## Task
Exactly the lines from the line holding "Model this scene" to the line holding "SC = bpy.context.scene; COL = SC.collection", both lines included, are to be echoed; pictures are not.

## Recorded information

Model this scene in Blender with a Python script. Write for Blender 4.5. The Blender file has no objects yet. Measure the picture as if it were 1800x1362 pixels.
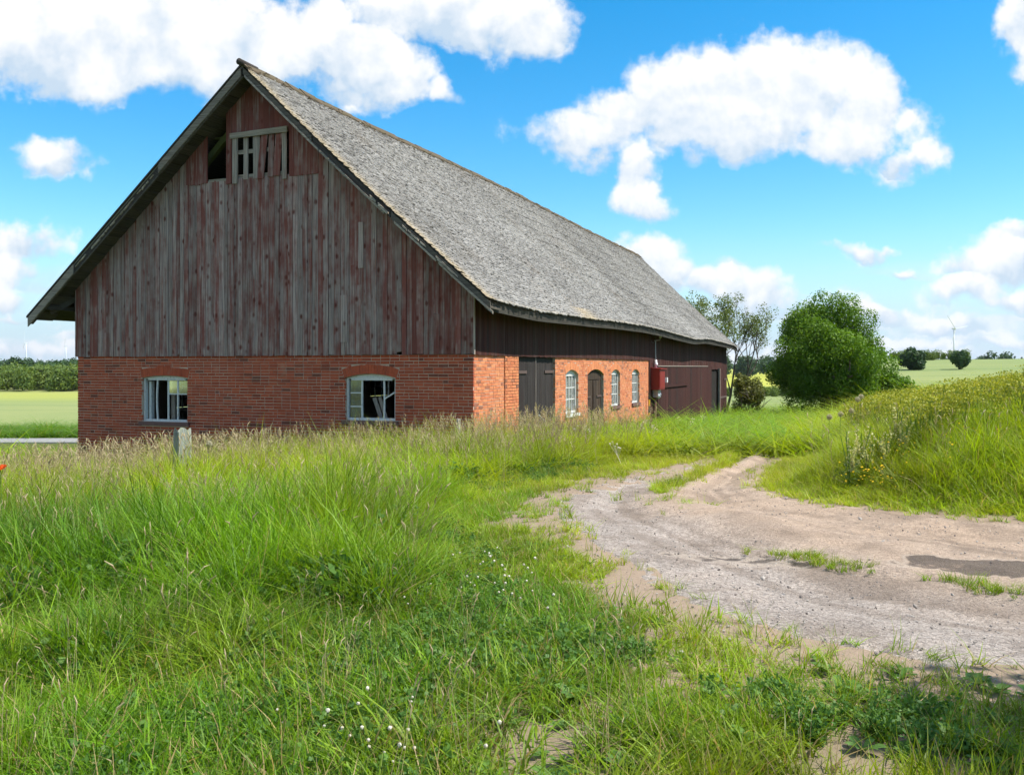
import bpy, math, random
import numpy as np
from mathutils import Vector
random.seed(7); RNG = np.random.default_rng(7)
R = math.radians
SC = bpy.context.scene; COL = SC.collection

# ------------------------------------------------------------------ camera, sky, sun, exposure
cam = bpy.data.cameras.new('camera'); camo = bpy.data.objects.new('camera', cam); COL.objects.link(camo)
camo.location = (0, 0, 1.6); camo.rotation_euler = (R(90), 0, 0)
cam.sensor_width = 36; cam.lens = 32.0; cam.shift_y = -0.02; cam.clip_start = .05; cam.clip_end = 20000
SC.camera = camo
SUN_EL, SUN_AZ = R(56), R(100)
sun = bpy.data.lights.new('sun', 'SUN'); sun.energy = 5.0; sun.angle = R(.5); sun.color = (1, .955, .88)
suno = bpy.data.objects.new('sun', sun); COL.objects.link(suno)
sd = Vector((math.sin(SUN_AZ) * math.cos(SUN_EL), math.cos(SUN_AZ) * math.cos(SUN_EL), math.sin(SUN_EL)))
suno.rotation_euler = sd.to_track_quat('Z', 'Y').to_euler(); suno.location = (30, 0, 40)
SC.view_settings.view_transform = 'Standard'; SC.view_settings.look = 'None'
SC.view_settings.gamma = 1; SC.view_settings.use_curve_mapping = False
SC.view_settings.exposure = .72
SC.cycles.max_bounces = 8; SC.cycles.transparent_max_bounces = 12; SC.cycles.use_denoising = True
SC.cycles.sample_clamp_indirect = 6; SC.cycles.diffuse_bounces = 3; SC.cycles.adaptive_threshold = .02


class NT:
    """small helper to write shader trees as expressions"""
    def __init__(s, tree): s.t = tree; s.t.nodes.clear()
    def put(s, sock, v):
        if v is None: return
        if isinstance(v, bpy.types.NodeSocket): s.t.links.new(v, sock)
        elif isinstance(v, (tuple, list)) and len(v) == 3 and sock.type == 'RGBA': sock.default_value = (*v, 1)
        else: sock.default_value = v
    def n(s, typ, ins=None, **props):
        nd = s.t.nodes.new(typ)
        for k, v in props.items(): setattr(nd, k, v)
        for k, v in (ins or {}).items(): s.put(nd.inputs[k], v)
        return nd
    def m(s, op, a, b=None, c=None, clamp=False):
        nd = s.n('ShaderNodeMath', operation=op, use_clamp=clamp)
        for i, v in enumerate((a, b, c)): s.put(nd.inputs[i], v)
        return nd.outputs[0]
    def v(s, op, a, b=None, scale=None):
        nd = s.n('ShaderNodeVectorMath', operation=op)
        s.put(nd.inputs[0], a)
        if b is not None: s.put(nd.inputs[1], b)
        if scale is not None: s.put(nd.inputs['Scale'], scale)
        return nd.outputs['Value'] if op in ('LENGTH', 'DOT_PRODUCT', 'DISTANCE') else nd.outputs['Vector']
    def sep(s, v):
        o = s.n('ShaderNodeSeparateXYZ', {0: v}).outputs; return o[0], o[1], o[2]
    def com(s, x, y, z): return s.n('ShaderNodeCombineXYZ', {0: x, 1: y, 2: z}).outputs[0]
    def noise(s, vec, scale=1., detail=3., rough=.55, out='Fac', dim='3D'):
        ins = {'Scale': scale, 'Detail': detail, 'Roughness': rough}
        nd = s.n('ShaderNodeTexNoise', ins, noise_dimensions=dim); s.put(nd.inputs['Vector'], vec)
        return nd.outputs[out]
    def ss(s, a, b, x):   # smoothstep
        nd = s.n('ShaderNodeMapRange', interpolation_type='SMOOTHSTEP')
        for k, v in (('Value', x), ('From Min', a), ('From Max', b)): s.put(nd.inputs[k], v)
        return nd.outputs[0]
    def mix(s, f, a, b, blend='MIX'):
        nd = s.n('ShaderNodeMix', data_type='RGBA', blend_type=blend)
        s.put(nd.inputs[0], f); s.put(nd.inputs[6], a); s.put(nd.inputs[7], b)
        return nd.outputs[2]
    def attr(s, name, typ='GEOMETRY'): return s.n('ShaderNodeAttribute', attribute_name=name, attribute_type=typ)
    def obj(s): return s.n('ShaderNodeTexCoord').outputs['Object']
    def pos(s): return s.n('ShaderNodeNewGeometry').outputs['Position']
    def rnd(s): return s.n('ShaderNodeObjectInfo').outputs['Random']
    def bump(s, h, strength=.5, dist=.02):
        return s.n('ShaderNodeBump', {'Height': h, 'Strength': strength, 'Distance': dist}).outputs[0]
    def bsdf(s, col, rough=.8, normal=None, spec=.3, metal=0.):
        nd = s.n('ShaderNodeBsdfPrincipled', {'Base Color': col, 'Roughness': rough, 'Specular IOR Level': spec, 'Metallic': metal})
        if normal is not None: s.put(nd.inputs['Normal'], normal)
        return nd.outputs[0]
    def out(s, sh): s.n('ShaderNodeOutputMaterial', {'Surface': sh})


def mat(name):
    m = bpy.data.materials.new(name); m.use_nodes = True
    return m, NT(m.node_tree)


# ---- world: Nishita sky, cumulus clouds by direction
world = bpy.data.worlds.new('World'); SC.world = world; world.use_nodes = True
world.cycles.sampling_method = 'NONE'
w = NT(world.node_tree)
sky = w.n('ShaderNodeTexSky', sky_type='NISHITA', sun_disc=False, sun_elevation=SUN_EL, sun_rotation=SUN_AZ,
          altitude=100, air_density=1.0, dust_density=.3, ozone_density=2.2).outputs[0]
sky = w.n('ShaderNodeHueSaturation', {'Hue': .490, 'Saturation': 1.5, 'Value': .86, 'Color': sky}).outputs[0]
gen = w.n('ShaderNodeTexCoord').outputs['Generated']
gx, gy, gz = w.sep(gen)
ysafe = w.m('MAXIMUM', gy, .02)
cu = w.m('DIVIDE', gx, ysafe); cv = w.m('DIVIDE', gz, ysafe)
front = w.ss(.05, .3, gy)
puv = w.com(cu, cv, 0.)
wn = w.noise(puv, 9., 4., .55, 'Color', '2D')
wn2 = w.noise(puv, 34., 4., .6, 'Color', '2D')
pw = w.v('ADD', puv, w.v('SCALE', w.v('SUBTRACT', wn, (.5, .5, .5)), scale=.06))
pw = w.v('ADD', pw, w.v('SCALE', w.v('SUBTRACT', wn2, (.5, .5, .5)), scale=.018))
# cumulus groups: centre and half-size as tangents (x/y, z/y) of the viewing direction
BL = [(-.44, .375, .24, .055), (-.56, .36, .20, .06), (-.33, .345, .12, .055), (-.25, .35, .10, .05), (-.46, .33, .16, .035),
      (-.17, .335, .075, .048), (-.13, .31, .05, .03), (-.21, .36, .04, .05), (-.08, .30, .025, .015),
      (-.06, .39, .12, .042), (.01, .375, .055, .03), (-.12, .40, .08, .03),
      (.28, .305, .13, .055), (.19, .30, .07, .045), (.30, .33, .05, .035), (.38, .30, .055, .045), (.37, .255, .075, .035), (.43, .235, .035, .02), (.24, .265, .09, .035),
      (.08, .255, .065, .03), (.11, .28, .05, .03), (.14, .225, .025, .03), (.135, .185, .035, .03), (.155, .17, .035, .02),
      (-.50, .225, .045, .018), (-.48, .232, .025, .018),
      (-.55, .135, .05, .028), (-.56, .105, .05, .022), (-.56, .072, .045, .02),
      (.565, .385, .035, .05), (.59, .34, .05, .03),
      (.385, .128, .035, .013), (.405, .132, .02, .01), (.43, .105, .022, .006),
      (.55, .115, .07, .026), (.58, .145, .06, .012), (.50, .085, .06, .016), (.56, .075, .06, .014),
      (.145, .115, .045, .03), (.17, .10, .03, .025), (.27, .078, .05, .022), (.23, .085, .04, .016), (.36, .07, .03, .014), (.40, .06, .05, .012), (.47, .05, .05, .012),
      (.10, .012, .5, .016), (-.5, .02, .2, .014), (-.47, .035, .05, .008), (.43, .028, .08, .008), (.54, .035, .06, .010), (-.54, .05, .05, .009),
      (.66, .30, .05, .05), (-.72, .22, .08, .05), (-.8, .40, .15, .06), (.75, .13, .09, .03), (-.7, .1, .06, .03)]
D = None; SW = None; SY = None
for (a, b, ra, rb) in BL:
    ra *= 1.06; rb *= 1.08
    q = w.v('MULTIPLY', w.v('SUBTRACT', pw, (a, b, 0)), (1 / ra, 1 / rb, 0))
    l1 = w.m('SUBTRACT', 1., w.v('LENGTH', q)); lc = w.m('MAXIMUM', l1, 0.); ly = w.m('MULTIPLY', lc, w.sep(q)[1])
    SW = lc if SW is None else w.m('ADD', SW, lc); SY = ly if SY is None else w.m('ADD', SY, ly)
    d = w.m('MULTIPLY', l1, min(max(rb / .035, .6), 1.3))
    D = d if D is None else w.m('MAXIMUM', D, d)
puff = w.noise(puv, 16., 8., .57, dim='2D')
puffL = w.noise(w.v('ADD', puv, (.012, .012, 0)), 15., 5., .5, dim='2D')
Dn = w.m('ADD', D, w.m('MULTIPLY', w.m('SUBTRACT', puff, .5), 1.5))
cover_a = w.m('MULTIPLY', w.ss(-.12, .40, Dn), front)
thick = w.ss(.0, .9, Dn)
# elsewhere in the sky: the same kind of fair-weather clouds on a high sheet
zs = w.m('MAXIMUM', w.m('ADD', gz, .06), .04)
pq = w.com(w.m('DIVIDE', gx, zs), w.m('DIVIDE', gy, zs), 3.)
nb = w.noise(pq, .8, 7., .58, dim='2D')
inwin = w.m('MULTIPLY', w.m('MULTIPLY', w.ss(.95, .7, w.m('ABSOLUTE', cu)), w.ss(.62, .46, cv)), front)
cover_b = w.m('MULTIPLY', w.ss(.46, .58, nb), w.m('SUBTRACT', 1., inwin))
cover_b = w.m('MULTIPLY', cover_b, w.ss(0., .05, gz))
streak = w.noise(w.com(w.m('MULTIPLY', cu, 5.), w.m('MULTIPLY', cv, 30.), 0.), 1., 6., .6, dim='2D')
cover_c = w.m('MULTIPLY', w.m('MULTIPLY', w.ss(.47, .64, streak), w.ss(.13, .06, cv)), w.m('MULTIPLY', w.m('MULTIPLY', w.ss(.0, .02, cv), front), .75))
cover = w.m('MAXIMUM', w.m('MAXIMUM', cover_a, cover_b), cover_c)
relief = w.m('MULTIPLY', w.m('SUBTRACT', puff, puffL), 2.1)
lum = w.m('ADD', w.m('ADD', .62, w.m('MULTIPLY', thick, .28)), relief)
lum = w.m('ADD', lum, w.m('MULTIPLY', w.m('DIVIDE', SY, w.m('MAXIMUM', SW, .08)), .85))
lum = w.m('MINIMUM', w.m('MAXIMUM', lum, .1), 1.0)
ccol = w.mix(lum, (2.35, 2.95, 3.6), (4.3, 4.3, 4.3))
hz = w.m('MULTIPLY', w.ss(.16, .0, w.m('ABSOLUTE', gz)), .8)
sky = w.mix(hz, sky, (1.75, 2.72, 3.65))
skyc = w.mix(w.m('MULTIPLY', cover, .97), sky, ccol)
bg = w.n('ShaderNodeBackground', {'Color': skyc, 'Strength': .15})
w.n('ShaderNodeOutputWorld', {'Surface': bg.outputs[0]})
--
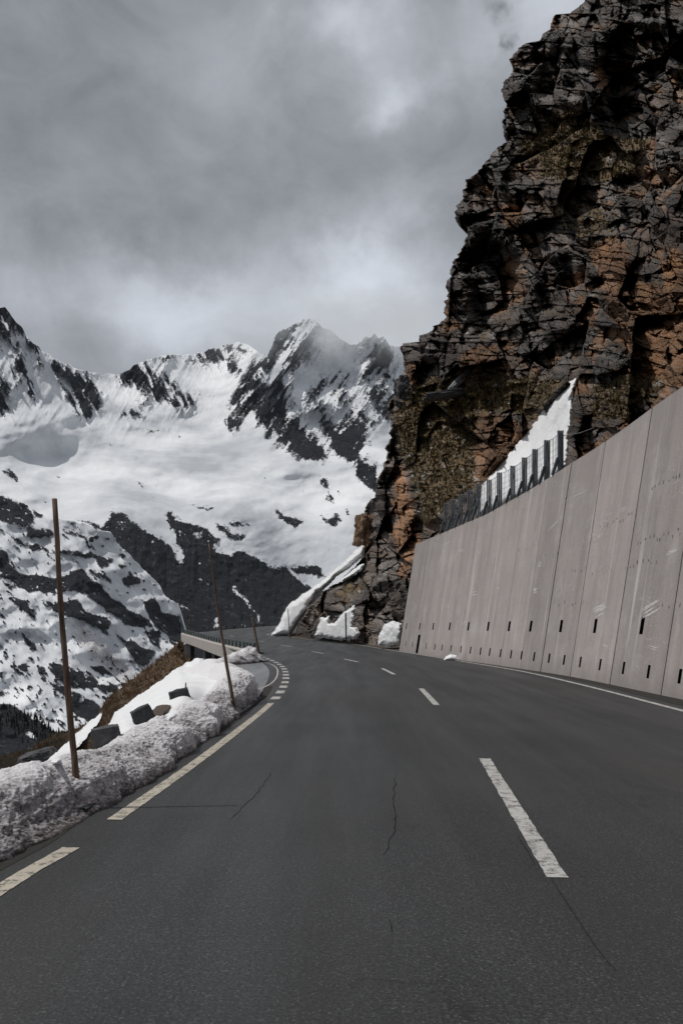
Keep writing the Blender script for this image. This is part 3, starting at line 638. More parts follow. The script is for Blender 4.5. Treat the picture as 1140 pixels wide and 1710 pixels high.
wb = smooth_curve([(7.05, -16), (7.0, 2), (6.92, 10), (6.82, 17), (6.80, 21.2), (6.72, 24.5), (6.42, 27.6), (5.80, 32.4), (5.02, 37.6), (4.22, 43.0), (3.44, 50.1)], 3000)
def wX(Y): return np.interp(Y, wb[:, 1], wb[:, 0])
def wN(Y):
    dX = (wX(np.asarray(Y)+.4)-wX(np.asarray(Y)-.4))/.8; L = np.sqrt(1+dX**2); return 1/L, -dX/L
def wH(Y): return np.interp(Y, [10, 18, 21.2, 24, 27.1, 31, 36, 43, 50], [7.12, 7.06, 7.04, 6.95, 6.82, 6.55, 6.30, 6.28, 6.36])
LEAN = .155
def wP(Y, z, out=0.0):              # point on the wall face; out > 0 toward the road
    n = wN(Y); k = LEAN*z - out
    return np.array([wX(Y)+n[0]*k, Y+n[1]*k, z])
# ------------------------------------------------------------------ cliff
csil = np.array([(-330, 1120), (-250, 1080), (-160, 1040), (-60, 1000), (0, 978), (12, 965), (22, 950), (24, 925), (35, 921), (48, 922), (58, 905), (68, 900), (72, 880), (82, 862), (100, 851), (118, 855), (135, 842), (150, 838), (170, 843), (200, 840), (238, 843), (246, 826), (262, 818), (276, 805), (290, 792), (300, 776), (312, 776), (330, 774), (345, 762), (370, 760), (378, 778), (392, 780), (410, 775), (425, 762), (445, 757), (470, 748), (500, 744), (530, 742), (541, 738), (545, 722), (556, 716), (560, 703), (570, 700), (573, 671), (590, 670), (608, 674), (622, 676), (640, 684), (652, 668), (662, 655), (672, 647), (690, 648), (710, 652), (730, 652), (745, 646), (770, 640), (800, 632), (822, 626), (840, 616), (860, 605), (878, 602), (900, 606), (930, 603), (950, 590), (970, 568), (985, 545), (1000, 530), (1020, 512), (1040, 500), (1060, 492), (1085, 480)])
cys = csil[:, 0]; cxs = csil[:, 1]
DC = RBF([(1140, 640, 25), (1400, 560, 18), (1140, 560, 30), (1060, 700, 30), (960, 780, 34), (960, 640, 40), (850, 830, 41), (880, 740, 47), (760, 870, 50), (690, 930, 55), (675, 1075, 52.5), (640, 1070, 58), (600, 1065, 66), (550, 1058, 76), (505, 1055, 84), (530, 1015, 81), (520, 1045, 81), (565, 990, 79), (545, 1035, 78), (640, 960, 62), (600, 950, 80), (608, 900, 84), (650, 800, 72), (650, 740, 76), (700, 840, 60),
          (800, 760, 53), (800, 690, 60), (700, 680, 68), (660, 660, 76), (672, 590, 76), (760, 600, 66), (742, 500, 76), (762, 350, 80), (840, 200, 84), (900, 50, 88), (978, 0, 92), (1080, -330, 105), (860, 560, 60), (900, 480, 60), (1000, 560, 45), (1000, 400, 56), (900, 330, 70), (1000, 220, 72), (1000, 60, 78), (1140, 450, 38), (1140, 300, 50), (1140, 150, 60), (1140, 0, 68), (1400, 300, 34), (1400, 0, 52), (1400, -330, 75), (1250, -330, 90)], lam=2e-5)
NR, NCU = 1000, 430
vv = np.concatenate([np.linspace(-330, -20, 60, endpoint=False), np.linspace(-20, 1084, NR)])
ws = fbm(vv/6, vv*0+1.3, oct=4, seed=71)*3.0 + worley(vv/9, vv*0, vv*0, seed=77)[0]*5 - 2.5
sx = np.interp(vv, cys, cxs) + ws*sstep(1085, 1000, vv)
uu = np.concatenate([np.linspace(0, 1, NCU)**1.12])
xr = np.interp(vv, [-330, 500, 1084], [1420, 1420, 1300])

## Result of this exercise
Model this scene in Blender with a Python script. Write for Blender 4.5. The Blender file has no objects yet. Measure the picture as if it were 1800x1362 pixels.
import bpy, math, random
import numpy as np
from mathutils import Vector
random.seed(7); RNG = np.random.default_rng(7)
R = math.radians
SC = bpy.context.scene; COL = SC.collection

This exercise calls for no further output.